When asked about the forensic audit by Koehnen, Hall stated that the RSU not conducting the audit was not the problem, but rather the promise made by the union to do so. He said there was no real evidence of why a review was conducted instead of an audit other than “someone thought it was expensive.”  

At the RSU’s Semi-Annual General Meeting, their “financial review” of last academic year’s expenditures revealed that $99,477 could not be verified as legitimate expenditures by the RSU’s audit committee.

Hall said the problem was the “continued misinformation or incomplete information about what was coming.”

“There were repeated statements that a forensic audit was being done and…turned out those statements were false…that is the breach of trust,” he said. “[There] was never a request from RSU to Ryerson to help fund it…so if funding was a problem, one would have thought the first thing you do was to [go to Ryerson and ask to pay for it].”

Hall added that the core issue of Friday’s hearing was for Koehnen to decide whether or not to “hand the keys” to controlling student money back to a “troubled and dysfunctional entity” and interrupt the six-week process of creating a new government, or continue to allow the new student government to be made. 

What’s to come? 

If Koehnen rules in favour of the injunction, the RSU will continue operating as the official student governing body—as they were prior to the agreement termination—until the trial expected to take place later this year. 

According to Wood, the RSU will only be able to operate on the funds they have until the end of March. Afterwards, they are required to use their operational reserves to continue supporting student services.

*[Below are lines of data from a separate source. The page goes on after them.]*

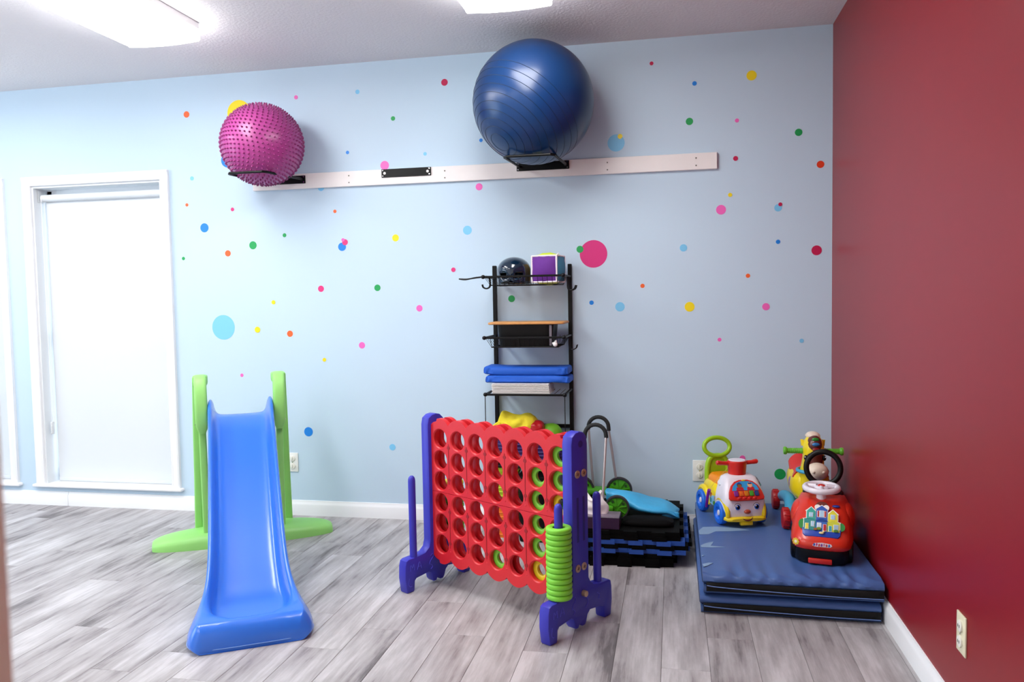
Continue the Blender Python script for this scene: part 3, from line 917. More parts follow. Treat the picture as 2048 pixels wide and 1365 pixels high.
# ------------------------------------------------------------------ slide
SLB = mat('blue_slide_plastic', '2a70de', 0.26, coat=0.3, bump=(220, 0.05, 0.0006))
SLG = mat('green_slide_plastic', '93d873', 0.42, bump=(260, 0.08, 0.0006))
sl = thing('toddler_slide', 'blue toddler slide with green side posts and green foot, in front of the window', 'slide', (-2.853, -0.455, 0), R(31))
st = [  # y, half width, bed z, rim z, skirt z, skirt flare
    (0.040, .150, .628, .702, .600, 0), (0.036, .150, .630, .706, .60, 0), (0.0, .151, .634, .714, .595, 0), (-.05, .152, .630, .712, .585, 0), (-.09, .152, .616, .702, .57, 0), (-.14, .151, .592, .678, .545, 0), (-.2, .150, .556, .644, .51, 0),
    (-.35, .149, .468, .556, .42, 0), (-.5, .148, .380, .468, .335, 0), (-.65, .147, .293, .380, .25, 0), (-.8, .1465, .207, .292, .16, 0), (-.9, .147, .150, .236, .09, .001),
    (-.96, .149, .114, .200, .04, .003), (-1.01, .152, .087, .170, .0, .007), (-1.06, .157, .068, .144, .0, .013), (-1.11, .164, .057, .122, .0, .020), (-1.15, .170, .053, .110, .0, .027), (-1.19, .174, .048, .103, .0, .033),
    (-1.215, .176, .050, .101, .0, .035), (-1.235, .177, .060, .100, .0, .036), (-1.250, .177, .076, .099, .0, .036), (-1.265, .176, .0885, .097, .0, .036), (-1.280, .176, .0945, .095, .0, .036), (-1.295, .175, .0945, .0935, .0, .035), (-1.309, .172, .089, .088, .0, .034), (-1.321, .167, .077, .076, .0, .033), (-1.330, .160, .059, .058, .0, .031), (-1.335, .152, .037, .036, .0, .029), (-1.335, .147, .016, .015, .0, .027), (-1.332, .143, .002, .001, .0, .025)]
POCKET = {-1.11: .002, -1.15: .008, -1.19: .020, -1.215: .034, -1.235: .052, -1.250: .064, -1.265: .070, -1.280: .068, -1.295: .055, -1.309: .03}
rings = []
for (y, w, b_, r_, s_, fl_) in st:
    h = r_ - b_
    g = POCKET.get(y, 0)
    half = [(w + fl_, s_), (w + fl_ + .001, s_ + (r_ - s_) * .35), (w + fl_ * .6, s_ + (r_ - s_) * .72), (w + fl_ * .1, r_ - abs(h) * .12), (w - .006, r_ - abs(h) * .01), (w - .012, r_), (w - .018 - g * .5, r_ - abs(h) * .04), (w - .024 - g, b_ + h * .74), (w - .029 - g, b_ + h * .38), (w - .037 - g, b_ + h * .13), (w - .052 - g, b_ + h * .02), (w - .075 - g * .9, b_), (w * .18, b_ - .001)]
    ring = [(x, y, z) for x, z in half] + [(-x, y, z) for x, z in half[::-1]]
    rings.append(ring)
ch = ploft(rings, cap=False)
ec = ploft([rings[0][:], [(x, y, .600) for x, y, z in rings[0]]], cap=False, closed=False)
chute = obj('chute', [ch, ec], SLB, sl, 60)
sm = chute.modifiers.new('sub', 'SUBSURF'); sm.levels = 1; sm.render_levels = 2
obj('seam_line', ptube(smooth_path([(-.186, -1.1, .014), (-.203, -1.17, .014), (-.213, -1.23, .014), (-.208, -1.28, .014), (-.185, -1.318, .014), (-.12, -1.334, .014), (0, -1.336, .014), (.12, -1.334, .014), (.185, -1.318, .014), (.208, -1.28, .014), (.213, -1.23, .014), (.203, -1.17, .014), (.186, -1.1, .014)]), .0014, 6), mat('slide_seam', '78a6ea', 0.4), chute)
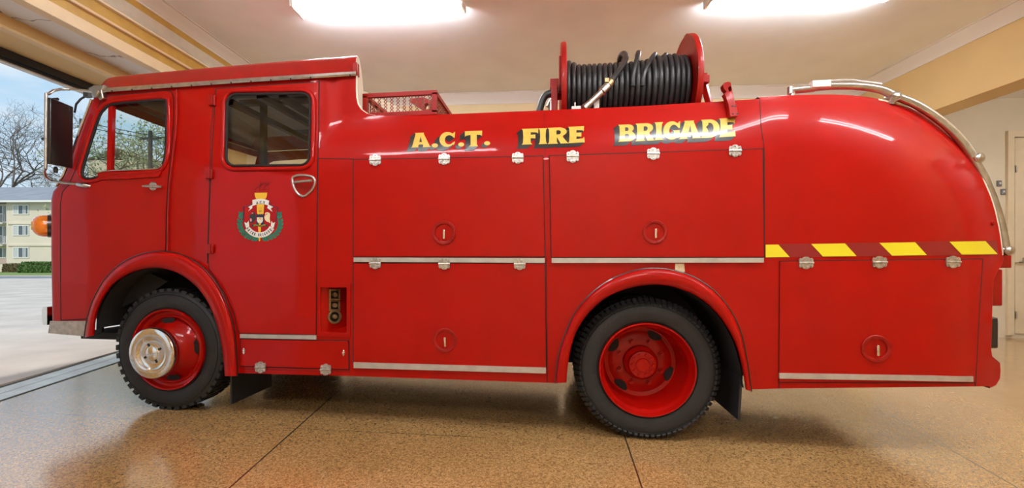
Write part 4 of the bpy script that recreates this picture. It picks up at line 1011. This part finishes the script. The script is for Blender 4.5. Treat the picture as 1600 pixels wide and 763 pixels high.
# ---- signwriting: gold letters with black block shade
def arc(cx, cy, rx, ry, a0, a1, n=10): return [(cx + rx * math.cos(math.radians(a0 + (a1 - a0) * i / n)), cy + ry * math.sin(math.radians(a0 + (a1 - a0) * i / n))) for i in range(n + 1)]
GL = {
 'A': ([(0, 0), (.06, .05), (.27, .93), (.24, 1), (.68, 1), (.66, .93), (.94, .06), (1, 0), (.58, 0), (.62, .06), (.60, .19), (.40, .19), (.36, .06), (.40, 0)], [[(.43, .36), (.56, .36), (.51, .74)]]),
 'C': (arc(.50, .5, .50, .5, 48, 312, 20) + [(.93, .14), (1, .36)] + arc(.62, .47, .28, .31, 320, 48, 16) + [(.90, .60), (.97, .60), (1, 1), (.93, .96)], []),
 'T': ([(0, 1), (1, 1), (.985, .64), (.92, .72), (.69, .75), (.69, .10), (.78, 0), (.24, 0), (.33, .10), (.33, .75), (.09, .72), (.0, .64)], []),
 'F': ([(0, 1), (1, 1), (.98, .66), (.90, .74), (.54, .77), (.54, .60), (.82, .62), (.82, .37), (.54, .39), (.54, .12), (.64, 0), (0, 0), (.08, .10), (.10, .5), (.08, .90)], []),
 'I': ([(0, 1), (1, 1), (.86, .88), (.80, .5), (.86, .12), (1, 0), (0, 0), (.14, .12), (.2, .5), (.14, .88)], []),
 'R': ([(0, 0), (.07, .10), (.09, .5), (.07, .90), (0, 1), (.55, 1)] + arc(.55, .73, .36, .27, 80, -60, 10) + [(.72, .40), (.94, .06), (1, 0), (.62, 0), (.46, .38), (.44, .38), (.44, .10), (.50, 0)], [[(.42, .57), (.42, .83), (.52, .83)] + arc(.52, .70, .11, .13, 70, -70, 6) + [(.5, .57)]]),
 'E': ([(0, 0), (.07, .10), (.09, .5), (.07, .90), (0, 1), (.96, 1), (.94, .68), (.86, .75), (.50, .78), (.50, .61), (.80, .63), (.80, .37), (.50, .39), (.50, .22), (.88, .25), (.97, .34), (1, 0)], []),
 'B': ([(0, 0), (.07, .10), (.09, .5), (.07, .90), (0, 1), (.58, 1)] + arc(.58, .77, .33, .23, 85, -50, 8) + arc(.62, .29, .38, .29, 45, -85, 10) + [(.62, 0)], [[(.40, .60), (.40, .83), (.50, .83)] + arc(.51, .715, .09, .115, 70, -70, 6), [(.40, .17), (.40, .44), (.53, .44)] + arc(.54, .305, .10, .135, 70, -70, 6)]),
 'G': (arc(.50, .5, .50, .5, 48, 300, 20) + [(.86, .08), (.96, .10), (.96, .44), (1, .50), (.56, .50), (.62, .44), (.62, .20)] + arc(.62, .49, .27, .31, 250, 50, 14) + [(.90, .62), (.97, .62), (1, 1), (.92, .96)], []),
 'D': ([(0, 0), (.07, .10), (.09, .5), (.07, .90), (0, 1), (.50, 1)] + arc(.48, .5, .52, .5, 85, -85, 16) + [(.50, 0)], [[(.40, .18), (.40, .82), (.46, .82)] + arc(.46, .5, .22, .32, 80, -80, 10) + [(.46, .18)]]),
 'S': (arc(.5, .73, .46, .27, 30, 250, 12) + arc(.5, .28, .22, .13, 80, -100, 8) + [(.06, .38), (.02, .04)] + arc(.5, .27, .47, .27, 250, 430, 12) + arc(.5, .73, .18, .12, 260, 60, 8), []),
 '.': (ellipse(.5, .5, .5, .5, 18), []),
}
def q2(q, x, y):
    (ax, ay), (bx, by), (cx, cy), (dx, dy) = q          # bl, br, tr, tl
    return ((ax * (1 - x) + bx * x) * (1 - y) + (dx * (1 - x) + cx * x) * y, (ay * (1 - x) + by * x) * (1 - y) + (dy * (1 - x) + cy * x) * y)
def glyph(ch, q): o, h = GL[ch]; return [q2(q, *p) for p in o], [[q2(q, *p) for p in l] for l in h]
def box4(x0, y0, x1, y1, s=0.): return ((x0, y1), (x1, y1 - s), (x1, y0 - s), (x0, y0))
WORDS = [
 ('first', [('A', ((642, 230.8), (673.5, 229.6), (673, 206.9), (640.5, 208.2))), ('.', box4(674.6, 224.2, 684.5, 230.8)), ('C', box4(686.6, 206.6, 711.2, 230.0, .8)), ('.', box4(716, 222.6, 725.4, 229.2)), ('T', box4(726.4, 205.2, 753.4, 229.4, .9)), ('.', box4(756.4, 220.6, 766, 227.2))]),
 ('middle', [('F', box4(815, 201.6, 841.3, 226.2, 1)), ('I', box4(841.4, 200.6, 855.2, 225.4, .5)), ('R', box4(855.4, 200, 888.6, 225.2, 1.3)), ('E', box4(887.6, 198.4, 913.6, 223.8, 1.3))]),
 ('last', [('B', box4(966, 195, 992.8, 221.6, 1)), ('R', box4(993, 193.4, 1023.2, 221, 1.4)), ('I', box4(1022.8, 191.4, 1036.2, 219.4, .7)), ('G', box4(1036.4, 190, 1063, 218.8, 1)), ('A', box4(1060.5, 189.4, 1096, 217.6, 1.7)), ('D', box4(1095.4, 187.4, 1124.2, 216, 1.5)), ('E', box4(1123.6, 185.4, 1149.4, 214.6, 1.6))]),
]
SHX, SHY = -8.2, 6.6
for wname, gl_ in WORDS:
    mb = MB(); ms = MB()
    for ch, q in gl_:
        o, h = glyph(ch, q)
        o = densify(o, 5); 
        plate(mb, o, h, Pm(.0032), None)
        k = .55 if ch == '.' else 1
        n = len(o)
        for i in range(n):
            a, b = o[i], o[(i + 1) % n]
            ms.add([P(a[0], a[1], .002), P(b[0], b[1], .002), P(b[0] + SHX * k, b[1] + SHY * k, .002), P(a[0] + SHX * k, a[1] + SHY * k, .002)], [(0, 1, 2, 3)])
        plate(ms, [(x + SHX * k, y + SHY * k) for x, y in o], [[(x + SHX * k, y + SHY * k) for x, y in l] for l in h], Pm(.002), None)
    lo = tb(mb, 'lettering', GOLD, smooth=30); lo['label'] = {'first': 'gold initials with black block shade', 'middle': 'middle gold word with black block shade', 'last': 'last and longest gold word with black block shade'}[wname]
    tb(ms, 'lettering_shade', BLK, lo, smooth=30)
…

The decision to grant an injunction would also result in the disbandment of the two student government structures that were elected on March 6—the Ryerson Undergraduate Students’ Alliance and the Ryerson Graduate Students’ Union.

However, if the injunction is not approved, Ryerson plans to continue with the next stage of implementing two new student governments and will host elections for undergraduate and graduate students in early April.

The next court date has yet to be announced.